Gruver admits trunk-based development requires a big mindset shift. Engineers thought trunk-based development would never work, but once they started using it, they could not imagine going back.

Experimenting with new ways of working falls into the third way of DevOps: continuous improvement. The technical and business landscape is changing continually, and you must change too. More importantly, your competitors are doing it. How quickly you can learn and improve is a key competitive advantage that also directly correlates with improved velocity and quality.

An X-Ray into the Value Stream

IT Revolution Press released Project to Product by Mik Kersten in late 2018. Kersten argues that businesses most adopt a product-based value steam to succeed in the age of software. Kersten applies the DevOps practices of flow, feedback, and improvement to create the Flow Framework that measures a product-based value stream. The Flow Framework unifies the entire business value stream into four metrics (which feel like cousins to those four metrics in Accelerate). The Flow Framework makes direct use of the feedback principle to make key value stream metrics accessible to anyone in the team.
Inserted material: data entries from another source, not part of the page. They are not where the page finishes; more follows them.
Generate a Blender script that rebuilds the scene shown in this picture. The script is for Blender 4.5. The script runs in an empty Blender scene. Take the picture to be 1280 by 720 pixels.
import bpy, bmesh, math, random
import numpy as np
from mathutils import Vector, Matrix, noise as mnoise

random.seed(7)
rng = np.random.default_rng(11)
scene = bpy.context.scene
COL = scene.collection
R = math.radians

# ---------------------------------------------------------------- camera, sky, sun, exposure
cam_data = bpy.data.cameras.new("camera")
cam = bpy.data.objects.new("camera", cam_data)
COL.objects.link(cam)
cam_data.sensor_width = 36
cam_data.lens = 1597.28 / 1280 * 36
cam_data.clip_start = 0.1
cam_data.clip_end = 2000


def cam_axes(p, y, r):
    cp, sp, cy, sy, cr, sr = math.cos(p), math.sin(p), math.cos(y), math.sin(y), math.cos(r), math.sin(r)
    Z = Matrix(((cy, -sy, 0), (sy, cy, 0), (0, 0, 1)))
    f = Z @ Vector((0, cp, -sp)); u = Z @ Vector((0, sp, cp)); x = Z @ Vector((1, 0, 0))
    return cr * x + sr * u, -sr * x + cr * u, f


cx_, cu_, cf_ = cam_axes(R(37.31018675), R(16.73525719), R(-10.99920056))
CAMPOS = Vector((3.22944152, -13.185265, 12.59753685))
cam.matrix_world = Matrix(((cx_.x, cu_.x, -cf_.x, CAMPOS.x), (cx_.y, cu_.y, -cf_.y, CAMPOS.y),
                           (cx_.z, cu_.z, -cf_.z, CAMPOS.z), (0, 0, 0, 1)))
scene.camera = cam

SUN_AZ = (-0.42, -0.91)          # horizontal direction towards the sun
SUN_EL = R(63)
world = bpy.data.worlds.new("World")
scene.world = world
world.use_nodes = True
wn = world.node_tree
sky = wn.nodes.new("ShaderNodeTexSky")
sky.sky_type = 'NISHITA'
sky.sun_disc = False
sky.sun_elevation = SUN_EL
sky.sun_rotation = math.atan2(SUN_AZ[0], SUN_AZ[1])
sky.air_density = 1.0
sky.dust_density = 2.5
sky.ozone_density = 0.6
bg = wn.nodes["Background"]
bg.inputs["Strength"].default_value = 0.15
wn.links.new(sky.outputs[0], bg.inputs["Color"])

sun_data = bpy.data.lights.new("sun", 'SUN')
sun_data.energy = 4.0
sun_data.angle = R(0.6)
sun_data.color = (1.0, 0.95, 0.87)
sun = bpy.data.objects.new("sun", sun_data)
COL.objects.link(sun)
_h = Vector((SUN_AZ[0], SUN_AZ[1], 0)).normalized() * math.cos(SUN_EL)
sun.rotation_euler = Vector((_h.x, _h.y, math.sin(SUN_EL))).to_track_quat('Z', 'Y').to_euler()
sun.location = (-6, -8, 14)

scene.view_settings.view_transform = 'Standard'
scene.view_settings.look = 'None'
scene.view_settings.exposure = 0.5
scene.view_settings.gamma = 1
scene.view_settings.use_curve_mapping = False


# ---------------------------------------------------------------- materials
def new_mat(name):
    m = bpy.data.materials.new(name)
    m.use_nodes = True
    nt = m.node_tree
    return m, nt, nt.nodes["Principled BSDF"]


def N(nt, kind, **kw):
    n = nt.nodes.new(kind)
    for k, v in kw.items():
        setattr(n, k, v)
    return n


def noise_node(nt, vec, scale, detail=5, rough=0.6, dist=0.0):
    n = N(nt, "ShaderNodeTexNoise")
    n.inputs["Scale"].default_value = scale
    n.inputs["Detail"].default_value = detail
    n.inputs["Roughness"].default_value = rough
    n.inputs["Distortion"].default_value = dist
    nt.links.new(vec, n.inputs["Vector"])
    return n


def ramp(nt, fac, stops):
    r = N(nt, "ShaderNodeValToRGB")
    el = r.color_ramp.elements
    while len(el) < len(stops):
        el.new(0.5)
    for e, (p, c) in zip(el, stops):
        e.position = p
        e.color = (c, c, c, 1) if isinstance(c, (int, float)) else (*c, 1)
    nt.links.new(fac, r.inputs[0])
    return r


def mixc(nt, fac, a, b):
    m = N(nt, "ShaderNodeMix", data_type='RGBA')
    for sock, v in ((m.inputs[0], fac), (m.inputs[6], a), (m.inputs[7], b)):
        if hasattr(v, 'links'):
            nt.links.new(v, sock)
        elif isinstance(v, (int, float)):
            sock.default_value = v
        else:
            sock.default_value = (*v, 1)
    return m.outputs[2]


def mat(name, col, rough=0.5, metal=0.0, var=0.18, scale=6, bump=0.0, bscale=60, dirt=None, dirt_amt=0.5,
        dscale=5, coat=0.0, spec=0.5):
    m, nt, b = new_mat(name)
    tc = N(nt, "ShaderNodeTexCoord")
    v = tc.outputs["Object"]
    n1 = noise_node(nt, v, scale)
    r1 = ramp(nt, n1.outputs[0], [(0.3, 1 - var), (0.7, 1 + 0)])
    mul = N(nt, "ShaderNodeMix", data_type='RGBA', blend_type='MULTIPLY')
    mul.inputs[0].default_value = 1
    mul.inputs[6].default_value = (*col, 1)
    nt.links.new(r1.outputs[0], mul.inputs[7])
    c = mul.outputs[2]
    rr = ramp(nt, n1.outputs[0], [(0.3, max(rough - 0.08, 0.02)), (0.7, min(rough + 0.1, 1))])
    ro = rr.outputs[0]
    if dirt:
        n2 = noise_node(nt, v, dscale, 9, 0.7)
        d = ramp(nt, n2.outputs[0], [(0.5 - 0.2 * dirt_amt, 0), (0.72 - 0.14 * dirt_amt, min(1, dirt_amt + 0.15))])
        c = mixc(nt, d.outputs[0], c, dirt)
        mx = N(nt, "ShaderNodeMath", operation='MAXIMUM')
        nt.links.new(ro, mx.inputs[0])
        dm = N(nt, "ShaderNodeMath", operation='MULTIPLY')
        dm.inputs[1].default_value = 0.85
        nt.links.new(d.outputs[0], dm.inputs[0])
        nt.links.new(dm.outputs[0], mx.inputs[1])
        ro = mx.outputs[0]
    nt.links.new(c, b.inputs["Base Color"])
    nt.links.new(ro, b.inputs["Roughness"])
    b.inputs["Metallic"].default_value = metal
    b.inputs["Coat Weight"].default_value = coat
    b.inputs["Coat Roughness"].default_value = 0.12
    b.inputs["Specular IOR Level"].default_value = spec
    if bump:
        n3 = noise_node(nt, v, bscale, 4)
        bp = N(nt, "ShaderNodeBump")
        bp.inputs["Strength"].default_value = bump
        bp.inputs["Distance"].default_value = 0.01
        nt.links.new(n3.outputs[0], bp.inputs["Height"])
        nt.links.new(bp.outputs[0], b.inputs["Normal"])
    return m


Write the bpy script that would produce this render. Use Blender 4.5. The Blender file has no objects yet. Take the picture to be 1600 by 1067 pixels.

Implementing the Flow Framework requires a bit of technical plumbing, but the results may be worth it. We’ve seen before that aspects of an engineering process cannot be improved without being measured. Once it’s measured, it may be used as a basis of objectives and key results. Plus, these metrics can change how your business approaches IT and its business itself. It’s these type of experiments that move teams from good to great.

No-End Game for Velocity and Stability

DevOps mandates a no-end state. Each practice is a feedback loop, and effective processes will find and identify increasing faint failure signals and experiment with solutions. This will drastically raise the quality floor over time. Large organizations can spread the learnings across other units (similar to what Google did with their site reliability engineering team). If you like Martin Flower and Jez Humble accept that good IT practices provide both speed and velocity, then you’ll achieve both with the right attitude and a commitment to experimentation and learning.